Se as torções psicológicas já são desafiadoras, há ainda um outro aspecto na história do Manchester City que nos lembra que os torcedores de um clube, aqueles que não tratam como uma opção emocional seu envolvimento com o City, merecem um pouco de compreensão, no fim.

Tudo que o Abu Dhabi United Group, o fundo que comprou o clube, fez desde que comprou o City em 2008 sugere que a relação será de longo prazo. A criação de uma cadeia de clubes, instigada pelo principal executivo, Ferran Soriano, deixa claro que não se trata de um jogo de tiro curto.
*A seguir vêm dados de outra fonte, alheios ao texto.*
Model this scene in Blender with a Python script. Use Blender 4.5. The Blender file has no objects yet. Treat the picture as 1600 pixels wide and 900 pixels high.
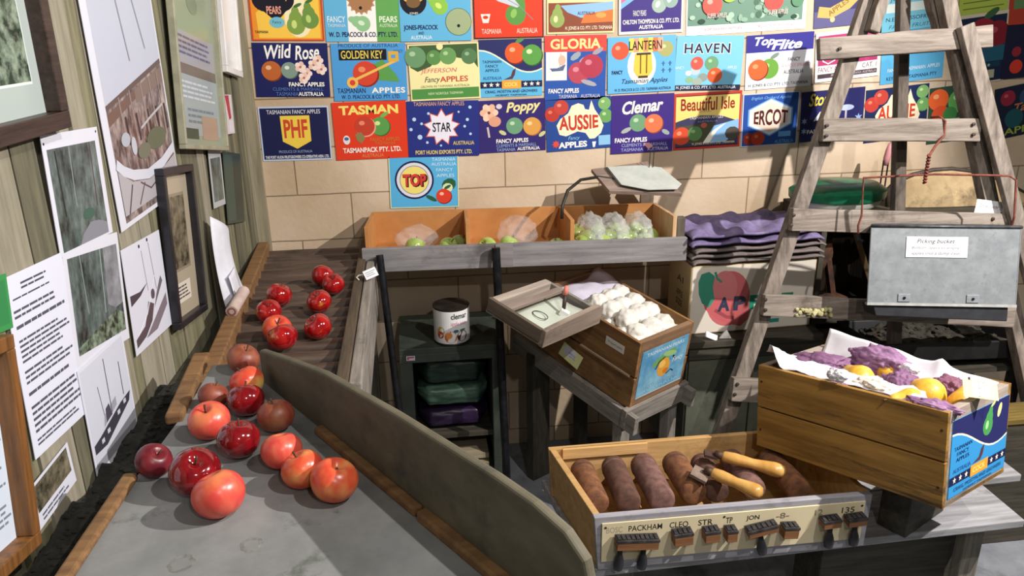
import bpy, bmesh, math, random
from mathutils import Vector, Matrix, Euler, noise
random.seed(7)
SC = bpy.context.scene
COL = SC.collection
R_ = math.radians

# ------------------------------------------------------------------ camera, world, lights, exposure
CAM_H = 1.8
FPX = 1250.0
PSI, PIT, ROL = R_(7.0), R_(19.8), R_(0.8)
_h = Vector((math.sin(PSI), math.cos(PSI), 0))
_r0 = Vector((math.cos(PSI), -math.sin(PSI), 0))
FW = _h * math.cos(PIT) - Vector((0, 0, math.sin(PIT)))
_u0 = _h * math.sin(PIT) + Vector((0, 0, math.cos(PIT)))
RT = _r0 * math.cos(ROL) - _u0 * math.sin(ROL)
UP = _u0 * math.cos(ROL) + _r0 * math.sin(ROL)
CAM = Vector((0, 0, CAM_H))
cam_d = bpy.data.cameras.new('camera')
cam_d.sensor_width = 36.0
cam_d.lens = 36.0 * FPX / 1600.0
cam_d.clip_start = 0.02
cam = bpy.data.objects.new('camera', cam_d)
COL.objects.link(cam)
_m = Matrix((RT, UP, -FW)).transposed().to_4x4()
_m.translation = CAM
cam.matrix_world = _m
SC.camera = cam

world = bpy.data.worlds.new('world')
SC.world = world
world.use_nodes = True
_bg = world.node_tree.nodes['Background']
_bg.inputs[0].default_value = (0.86, 0.97, 0.90, 1)
_bg.inputs[1].default_value = 0.09
SC.view_settings.view_transform = 'Standard'
SC.view_settings.look = 'None'
SC.view_settings.exposure = 0.0
SC.view_settings.gamma = 1.0
SC.view_settings.use_curve_mapping = False


def spot(name, loc, target, energy, size, blend, radius, color):
    d = bpy.data.lights.new(name, 'SPOT')
    d.energy = energy
    d.spot_size = R_(size)
    d.spot_blend = blend
    d.shadow_soft_size = radius
    d.color = color
    o = bpy.data.objects.new(name, d)
    COL.objects.link(o)
    o.location = loc
    o.rotation_euler = (Vector(target) - Vector(loc)).to_track_quat('-Z', 'Y').to_euler()
    return o


spot('gallery_spotlight', (2.35, 0.78, 2.86), (0.45, 2.0, 0.95), 490, 86, 0.3, 0.018, (1.0, 0.955, 0.92))
spot('gallery_spotlight', (1.10, 0.35, 3.00), (0.65, 2.5, 1.0), 125, 100, 0.5, 0.02, (1.0, 0.955, 0.92))
spot('gallery_spotlight', (0.35, -0.6, 2.60), (0.3, 2.4, 0.9), 42, 90, 0.5, 0.03, (1.0, 0.96, 0.93))


# ------------------------------------------------------------------ helpers
def ray(px, py):
    return FW + RT * ((px - 800) / FPX) - UP * ((py - 450) / FPX)


def onplane(px, py, p0, n):
    d = ray(px, py)
    n = Vector(n)
    return CAM + d * ((Vector(p0) - CAM).dot(n) / d.dot(n))


def onz(px, py, z):
    return onplane(px, py, (0, 0, z), (0, 0, 1))


def ony(px, py, y):
    return onplane(px, py, (0, y, 0), (0, 1, 0))


WD = 3.0                                # the block wall's face
LA = R_(2.5)                            # the board wall's slight angle
LU = Vector((math.sin(LA), math.cos(LA), 0))
LN = Vector((math.cos(LA), -math.sin(LA), 0))
LP0 = Vector((-0.57, WD, 0))


def lw(px, py, off=0.0):
    return onplane(px, py, LP0 + LN * off, LN)


def hx(s, a=1.0):
    s = s.lstrip('#')
    r = []
    for i in (0, 2, 4):
        c = int(s[i:i + 2], 16) / 255
        r.append(c / 12.92 if c <= 0.04045 else ((c + 0.055) / 1.055) ** 2.4)
    return (*r, a)


_mats = {}


def M(name, c1, c2=None, rough=0.6, scale=8.0, stretch=(1, 1, 1), lo=0.35, hi=0.65, bump=0.0, metal=0.0,
      stain=None, stain_scale=3.0, stain_lo=0.55, stain_hi=0.7, coat=0.0, detail=6.0, spec=0.5, grain=None):
    """procedural surface: two tones mixed by stretched noise, an optional stain tone and bump"""
    if name in _mats:
        return _mats[name]
    m = bpy.data.materials.new(name)
    m.use_nodes = True
    nt = m.node_tree
    b = nt.nodes['Principled BSDF']
    b.inputs['Roughness'].default_value = rough
    b.inputs['Metallic'].default_value = metal
    b.inputs['Specular IOR Level'].default_value = spec
    b.inputs['Coat Weight'].default_value = coat
    b.inputs['Coat Roughness'].default_value = 0.08
    if c2 is None:
        b.inputs['Base Color'].default_value = hx(c1)
        _mats[name] = m
        return m
    tc = nt.nodes.new('ShaderNodeTexCoord')
    mp = nt.nodes.new('ShaderNodeMapping')
    mp.inputs['Scale'].default_value = stretch
    nz = nt.nodes.new('ShaderNodeTexNoise')
    nz.inputs['Scale'].default_value = scale
    nz.inputs['Detail'].default_value = detail
    nz.inputs['Roughness'].default_value = 0.65
    rp = nt.nodes.new('ShaderNodeValToRGB')
    rp.color_ramp.elements[0].position = lo
    rp.color_ramp.elements[0].color = hx(c1)
    rp.color_ramp.elements[1].position = hi
    rp.color_ramp.elements[1].color = hx(c2)
    L = nt.links.new
    L(tc.outputs['Object'], mp.inputs['Vector'])
    L(mp.outputs[0], nz.inputs['Vector'])
    L(nz.outputs['Fac'], rp.inputs['Fac'])
    out = rp.outputs['Color']
    if stain:
        n2 = nt.nodes.new('ShaderNodeTexNoise')
        n2.inputs['Scale'].default_value = stain_scale
        n2.inputs['Detail'].default_value = 8
        n2.inputs['Roughness'].default_value = 0.7
        r2 = nt.nodes.new('ShaderNodeValToRGB')
        r2.color_ramp.elements[0].position = stain_lo
        r2.color_ramp.elements[0].color = (0, 0, 0, 1)
        r2.color_ramp.elements[1].position = stain_hi
        r2.color_ramp.elements[1].color = (1, 1, 1, 1)
        mx = nt.nodes.new('ShaderNodeMix')
        mx.data_type = 'RGBA'
        L(mp.outputs[0] if grain else tc.outputs['Object'], n2.inputs['Vector'])
        L(n2.outputs['Fac'], r2.inputs['Fac'])
        L(r2.outputs['Color'], mx.inputs[0])
        L(out, mx.inputs[6])
        mx.inputs[7].default_value = hx(stain)
        out = mx.outputs[2]
    L(out, b.inputs['Base Color'])
    if bump:
        bp = nt.nodes.new('ShaderNodeBump')
        bp.inputs['Strength'].default_value = bump
        bp.inputs['Distance'].default_value = 0.004
        L(nz.outputs['Fac'], bp.inputs['Height'])
        L(bp.outputs[0], b.inputs['Normal'])
    _mats[name] = m
    return m


def INK(c, rough=0.45):
    n = 'print_' + c.lstrip('#') + ('' if rough == 0.45 else '_%d' % int(rough * 100))
    return M(n, c, None, rough=rough, spec=0.3)


def wood(name, c1, c2, axis='x', rough=0.75, stain=None, scale=5.0, bump=0.35, **k):
    st = {'x': (1.2, 14, 14), 'y': (14, 1.2, 14), 'z': (14, 14, 1.2)}[axis]
    return M(name, c1, c2, rough=rough, scale=scale, stretch=st, bump=bump, stain=stain, **k)


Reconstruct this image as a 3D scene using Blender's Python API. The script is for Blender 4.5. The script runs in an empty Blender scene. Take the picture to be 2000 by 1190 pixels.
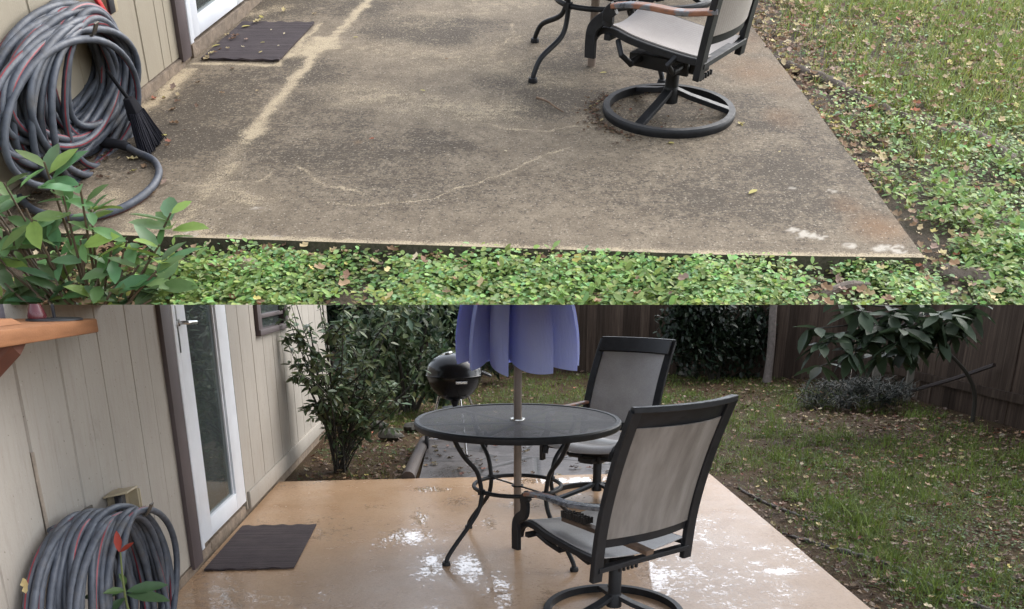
import bpy, bmesh, math, random
import numpy as np
from mathutils import Vector, Matrix
from math import radians, sin, cos, pi
random.seed(7); rng = np.random.default_rng(7)
S = bpy.context.scene; COL = S.collection

# ------------------------------------------------------------------ camera
PITCH, YAW, EYE = 19.2, -2.8, 1.5
def axes(pitch, yaw):
    th, y = radians(pitch), radians(yaw)
    rz = Matrix.Rotation(y, 3, 'Z')
    r = rz @ Vector((1, 0, 0)); f = rz @ Vector((0, cos(th), -sin(th))); u = rz @ Vector((0, sin(th), cos(th)))
    return r, f, u
r_, f_, u_ = axes(PITCH, YAW)
cam = bpy.data.cameras.new('camera'); cam_o = bpy.data.objects.new('camera', cam); COL.objects.link(cam_o)
cam.sensor_width = 36; cam.lens = 1600/2000*36; cam.shift_y = (1090-595)/2000
cam.clip_start = 0.05; cam.clip_end = 400
cm = Matrix((( r_.x, u_.x, -f_.x, 0), (r_.y, u_.y, -f_.y, 0), (r_.z, u_.z, -f_.z, EYE), (0, 0, 0, 1)))
cam_o.matrix_world = cm
S.camera = cam_o

# ------------------------------------------------------------------ light
S.view_settings.view_transform = 'Standard'; S.view_settings.look = 'None'
S.view_settings.gamma = 1.0; S.view_settings.exposure = 1.8
W = bpy.data.worlds.new('World'); S.world = W; W.use_nodes = True
wn = W.node_tree.nodes; wl = W.node_tree.links
sky = wn.new('ShaderNodeTexSky'); sky.sky_type = 'NISHITA'; sky.sun_disc = False
SUN_EL, SUN_AZ = 45.0, 60.0          # degrees; azimuth clockwise from +Y
sky.sun_elevation = radians(SUN_EL); sky.sun_rotation = radians(SUN_AZ)
sky.air_density = 1.0; sky.dust_density = 1.5; sky.ozone_density = 0.6
hs = wn.new('ShaderNodeHueSaturation'); hs.inputs['Saturation'].default_value = 0.35
wl.new(sky.outputs[0], hs.inputs['Color']); wl.new(hs.outputs[0], wn['Background'].inputs['Color'])
wn['Background'].inputs['Strength'].default_value = 0.15
sun = bpy.data.lights.new('sun', 'SUN'); sun.energy = 0.7; sun.angle = radians(60); sun.color = (1, .95, .87)
sun_o = bpy.data.objects.new('sun', sun); COL.objects.link(sun_o)
az = radians(SUN_AZ); el = radians(SUN_EL)
sdir = Vector((sin(az)*cos(el), cos(az)*cos(el), sin(el)))
sun_o.rotation_euler = (-sdir).to_track_quat('-Z', 'Y').to_euler(); sun_o.location = (0, -6, 8)
try:
    S.cycles.max_bounces = 6; S.cycles.transparent_max_bounces = 12; S.cycles.use_denoising = True
    S.cycles.caustics_reflective = False; S.cycles.caustics_refractive = False
    S.cycles.sample_clamp_indirect = 4.0
except Exception: pass

# ------------------------------------------------------------------ the two levels
# LOW: the level yard with the wet tan patio.  UP: the yard with the weathered patio, on sloping ground above it.
LOW = Matrix.Identity(4)
r2, f2, u2 = axes(47.5, 2.0)
Mb = Matrix((r_, f_, u_)).transposed(); Mt = Matrix((r2, f2, u2)).transposed()
UP = Matrix.Translation(Vector((0, 0, EYE))) @ (Mb @ Mt.transposed()).to_4x4() @ Matrix.Translation(Vector((0, 0, -1.4)))
# lip of the upper ground (in UP coordinates): a straight trimmed edge
_d = f2 + u2*((1090-595.5)/1600); LIP_N = r2.cross(_d).normalized(); LIP_P = Vector((0, 0, 1.4))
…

Mas ao longo de sua batalha contra a Uefa, o City deu a impressão de que prefere alterar fundamentalmente e para sempre o panorama do futebol em vez de se submeter às regras de que não gosta. Essa mensagem foi suavizada nesta semana, quando Soriano pareceu brandir a bandeira branca numa entrevista à TV oficial do clube, mas o City permanece determinado a lutar contra as acusações até o fim.

Mas, se o apelo à Corte Arbitral do Esporte der em nada, e se depois a Corte Suprema da Suíça decidir contra o City, o que acontece? O clube continuará a lutar, forçando os torcedores a escolherem entre seu time e, num certo sentido, a própria estrutura do futebol?

Ou será que Abu Dhabi, convencida dos limites que enfrenta, começará a se retirar paulatinamente do futebol? Será que encontrará um jeito melhor de elevar sua reputação no mundo, vendendo suas posições no clube para o governo da China, ou hedge funds de Nova York?

Este é o problema quando clubes não são tratados como instituições de uma comunidade, mas como ativos rentáveis, feitos para serem comprados e vendidos, ao sabor daqueles que não têm planos inteiramente esportivos, mas também financeiros ou, como neste caso, políticos. O clube como um todo ? inclua-se aí a parte que os torcedores consideram como parte deles mesmos ? é totalmente dependente dos caprichos dos negócios.

Os negócios fizeram os sonhos da torcida do City se tornarem realidade, é claro, e eles sem dúvida serão eternamente gratos por isso. Mas eles também têm o poder de dar fim a esses sonhos na hora que quiserem, deixando aos torcedores a tarefa de se ajustarem a uma nova realidade ? uma que eles nem pediram, nem necessariamente compreendem.